== Rows ==
○ ○ ○ ○ ○ ○ ○

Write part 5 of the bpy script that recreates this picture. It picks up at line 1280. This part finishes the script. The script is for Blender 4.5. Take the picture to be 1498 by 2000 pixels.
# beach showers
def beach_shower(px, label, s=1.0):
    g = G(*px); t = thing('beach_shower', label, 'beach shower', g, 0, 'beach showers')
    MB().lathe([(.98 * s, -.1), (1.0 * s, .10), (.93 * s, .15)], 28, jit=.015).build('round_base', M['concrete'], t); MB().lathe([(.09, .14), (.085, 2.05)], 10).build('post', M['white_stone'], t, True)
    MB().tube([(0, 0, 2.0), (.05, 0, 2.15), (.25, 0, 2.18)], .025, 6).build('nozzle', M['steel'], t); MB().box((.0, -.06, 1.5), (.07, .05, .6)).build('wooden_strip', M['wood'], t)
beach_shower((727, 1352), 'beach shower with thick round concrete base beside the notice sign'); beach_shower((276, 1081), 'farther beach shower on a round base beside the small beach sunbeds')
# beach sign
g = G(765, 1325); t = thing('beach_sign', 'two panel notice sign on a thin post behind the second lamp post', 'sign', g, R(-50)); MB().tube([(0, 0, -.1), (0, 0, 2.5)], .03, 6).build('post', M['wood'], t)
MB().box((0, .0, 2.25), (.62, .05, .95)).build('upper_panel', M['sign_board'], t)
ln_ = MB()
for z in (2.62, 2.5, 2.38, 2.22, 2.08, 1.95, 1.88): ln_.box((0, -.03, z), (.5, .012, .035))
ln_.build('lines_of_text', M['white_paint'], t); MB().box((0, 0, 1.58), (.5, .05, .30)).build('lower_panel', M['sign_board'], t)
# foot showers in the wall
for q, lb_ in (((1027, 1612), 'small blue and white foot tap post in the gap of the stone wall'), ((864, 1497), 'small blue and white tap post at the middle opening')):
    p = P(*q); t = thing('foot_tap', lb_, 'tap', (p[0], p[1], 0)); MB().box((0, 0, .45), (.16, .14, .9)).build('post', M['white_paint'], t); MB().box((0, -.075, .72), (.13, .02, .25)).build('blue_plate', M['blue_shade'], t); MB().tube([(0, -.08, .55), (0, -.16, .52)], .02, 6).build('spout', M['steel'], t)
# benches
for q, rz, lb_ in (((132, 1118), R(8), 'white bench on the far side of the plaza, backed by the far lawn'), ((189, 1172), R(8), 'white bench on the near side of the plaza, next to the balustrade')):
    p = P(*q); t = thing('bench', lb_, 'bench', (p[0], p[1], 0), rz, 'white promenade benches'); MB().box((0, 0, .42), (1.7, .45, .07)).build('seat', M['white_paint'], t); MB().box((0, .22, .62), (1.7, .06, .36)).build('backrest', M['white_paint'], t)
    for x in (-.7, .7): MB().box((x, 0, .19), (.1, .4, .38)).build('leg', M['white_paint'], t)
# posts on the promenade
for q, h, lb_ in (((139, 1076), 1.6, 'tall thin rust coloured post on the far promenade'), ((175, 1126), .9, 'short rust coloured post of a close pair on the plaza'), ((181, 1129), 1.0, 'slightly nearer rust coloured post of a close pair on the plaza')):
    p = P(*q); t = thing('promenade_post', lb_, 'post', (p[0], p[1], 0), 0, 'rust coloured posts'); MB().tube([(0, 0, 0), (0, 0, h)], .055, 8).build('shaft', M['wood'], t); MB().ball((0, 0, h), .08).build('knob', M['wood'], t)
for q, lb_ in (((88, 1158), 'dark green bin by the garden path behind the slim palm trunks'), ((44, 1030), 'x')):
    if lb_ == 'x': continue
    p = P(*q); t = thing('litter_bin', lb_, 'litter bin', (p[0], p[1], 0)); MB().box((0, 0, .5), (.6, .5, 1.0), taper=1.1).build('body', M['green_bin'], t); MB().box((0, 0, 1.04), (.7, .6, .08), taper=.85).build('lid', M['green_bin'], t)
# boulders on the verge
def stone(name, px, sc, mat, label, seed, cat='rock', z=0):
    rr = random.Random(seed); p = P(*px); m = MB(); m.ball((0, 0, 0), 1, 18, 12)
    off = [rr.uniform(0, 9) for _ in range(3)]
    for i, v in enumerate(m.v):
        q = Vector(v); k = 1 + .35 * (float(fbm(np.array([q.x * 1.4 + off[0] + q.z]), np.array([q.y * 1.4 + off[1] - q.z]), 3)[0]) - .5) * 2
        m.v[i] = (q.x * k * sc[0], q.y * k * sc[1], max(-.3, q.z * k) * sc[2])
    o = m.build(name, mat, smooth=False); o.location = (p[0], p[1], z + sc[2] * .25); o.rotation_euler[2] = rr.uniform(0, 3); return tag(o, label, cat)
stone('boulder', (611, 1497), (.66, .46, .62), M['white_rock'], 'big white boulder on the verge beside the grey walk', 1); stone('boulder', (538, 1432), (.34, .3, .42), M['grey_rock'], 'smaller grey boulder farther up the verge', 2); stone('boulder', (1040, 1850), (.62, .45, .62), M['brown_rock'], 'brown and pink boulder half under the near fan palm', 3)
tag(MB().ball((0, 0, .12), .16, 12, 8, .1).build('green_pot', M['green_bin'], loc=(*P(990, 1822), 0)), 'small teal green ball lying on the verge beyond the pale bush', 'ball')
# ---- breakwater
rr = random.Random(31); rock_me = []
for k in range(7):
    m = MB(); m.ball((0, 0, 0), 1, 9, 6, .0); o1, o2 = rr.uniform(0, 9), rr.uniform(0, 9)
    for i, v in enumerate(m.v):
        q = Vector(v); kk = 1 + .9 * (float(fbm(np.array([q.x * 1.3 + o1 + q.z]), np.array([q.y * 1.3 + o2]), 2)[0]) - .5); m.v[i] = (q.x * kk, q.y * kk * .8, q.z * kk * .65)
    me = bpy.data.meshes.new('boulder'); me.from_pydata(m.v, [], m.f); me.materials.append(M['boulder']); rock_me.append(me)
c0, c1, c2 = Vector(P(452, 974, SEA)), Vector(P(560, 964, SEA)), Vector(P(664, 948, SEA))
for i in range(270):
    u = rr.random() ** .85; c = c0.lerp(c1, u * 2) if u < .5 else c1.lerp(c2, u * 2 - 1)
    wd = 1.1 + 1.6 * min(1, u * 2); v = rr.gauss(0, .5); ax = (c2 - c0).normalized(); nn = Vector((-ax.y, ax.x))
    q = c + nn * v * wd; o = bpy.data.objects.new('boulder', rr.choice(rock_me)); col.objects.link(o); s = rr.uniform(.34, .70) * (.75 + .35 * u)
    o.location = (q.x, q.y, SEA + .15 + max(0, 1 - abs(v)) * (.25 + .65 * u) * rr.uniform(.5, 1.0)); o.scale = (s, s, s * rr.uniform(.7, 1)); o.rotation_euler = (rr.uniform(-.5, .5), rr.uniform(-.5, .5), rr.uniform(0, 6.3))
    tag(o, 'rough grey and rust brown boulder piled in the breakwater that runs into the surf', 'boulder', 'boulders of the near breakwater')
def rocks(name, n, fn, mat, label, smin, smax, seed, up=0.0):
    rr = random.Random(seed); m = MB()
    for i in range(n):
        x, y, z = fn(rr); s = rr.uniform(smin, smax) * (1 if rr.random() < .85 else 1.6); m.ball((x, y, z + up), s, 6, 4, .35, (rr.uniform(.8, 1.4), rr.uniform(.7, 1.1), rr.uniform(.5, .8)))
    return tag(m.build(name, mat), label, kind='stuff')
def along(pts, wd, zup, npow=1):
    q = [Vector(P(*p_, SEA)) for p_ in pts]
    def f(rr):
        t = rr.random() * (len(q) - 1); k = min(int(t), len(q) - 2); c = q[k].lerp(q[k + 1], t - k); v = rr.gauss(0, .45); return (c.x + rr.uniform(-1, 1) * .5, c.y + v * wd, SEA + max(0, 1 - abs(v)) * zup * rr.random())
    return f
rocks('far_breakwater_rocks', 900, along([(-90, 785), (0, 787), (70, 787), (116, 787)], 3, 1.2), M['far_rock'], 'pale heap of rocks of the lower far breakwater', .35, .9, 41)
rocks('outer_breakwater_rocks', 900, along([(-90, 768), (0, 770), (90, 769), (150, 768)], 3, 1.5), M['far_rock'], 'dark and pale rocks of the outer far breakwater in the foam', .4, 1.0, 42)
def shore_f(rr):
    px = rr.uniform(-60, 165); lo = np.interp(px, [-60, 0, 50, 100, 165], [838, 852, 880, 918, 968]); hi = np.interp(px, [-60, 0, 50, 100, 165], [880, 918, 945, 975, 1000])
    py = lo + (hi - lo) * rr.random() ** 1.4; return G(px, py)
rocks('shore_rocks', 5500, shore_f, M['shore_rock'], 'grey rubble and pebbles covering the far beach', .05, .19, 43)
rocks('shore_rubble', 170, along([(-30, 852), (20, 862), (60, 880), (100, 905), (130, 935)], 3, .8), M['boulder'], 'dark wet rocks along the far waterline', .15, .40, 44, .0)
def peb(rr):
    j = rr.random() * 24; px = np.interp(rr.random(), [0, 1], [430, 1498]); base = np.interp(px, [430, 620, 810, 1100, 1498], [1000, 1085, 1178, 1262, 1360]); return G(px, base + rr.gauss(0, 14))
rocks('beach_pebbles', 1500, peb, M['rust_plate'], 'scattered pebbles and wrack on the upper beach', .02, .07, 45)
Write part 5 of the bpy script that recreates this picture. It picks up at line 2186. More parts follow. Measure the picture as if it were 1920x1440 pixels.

○ ○ ○ ○ ○ ○ ○

== Written instruction ==
For each line in the data above that contains the string "picks", extract the line.

== Written solution ==
Write part 5 of the bpy script that recreates this picture. It picks up at line 1280. This part finishes the script. The script is for Blender 4.5. Take the picture to be 1498 by 2000 pixels.
Write part 5 of the bpy script that recreates this picture. It picks up at line 2186. More parts follow. Measure the picture as if it were 1920x1440 pixels.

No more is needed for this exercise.